German
1000 ft
35mm
B&W
Silent
"In Traum Im Karneval, 1000 ft., 35mm., a distinctly new technique in cine puppet drama has been beautifully and conclusively demonstrated. Working with puppets free of distracting threads and controlled entirely from below the line of camera sight, Dr. Goldschmidt has brought to his film the fluidity and cinematic smoothness essential to a genuine photoplay. Gone are the proscenium arch and the unavoidably static feeling of photographed "theatre." Here the camera has moved freely from near shot to closeup or semicloseup as the action demands. Inserted scenes from real life, used with symbolism significant to the mood of the story, have served only to heighten the cinematic illusion, while the unusually graceful miming of the puppets amazes one with a feeling of uncanny and fantastic life.

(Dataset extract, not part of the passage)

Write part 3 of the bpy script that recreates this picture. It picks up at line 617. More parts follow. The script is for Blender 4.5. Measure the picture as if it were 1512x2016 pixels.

Traum Im Karneval is delicately conceived, sensitively directed and superbly photographed. Of brilliance equal to Dr. Goldschmidt's technique was the unfailing mastery of his collaborator, Richard Teschner, eminent European puppeteer." Movie Makers, Dec. 1931, 685.
Traum Im Karneval and Goldschmidt's techniques are discussed by James W. Moore in "Closeups - What amateurs are doing" (Movie Makers, Oct. 1931, 558).
Kulturpool lists this film (Traum im Karneval [Film von Max Goldschmidt]) as belonging to the Fotosammlung des Theatermuseums, Theatremuseum Wien.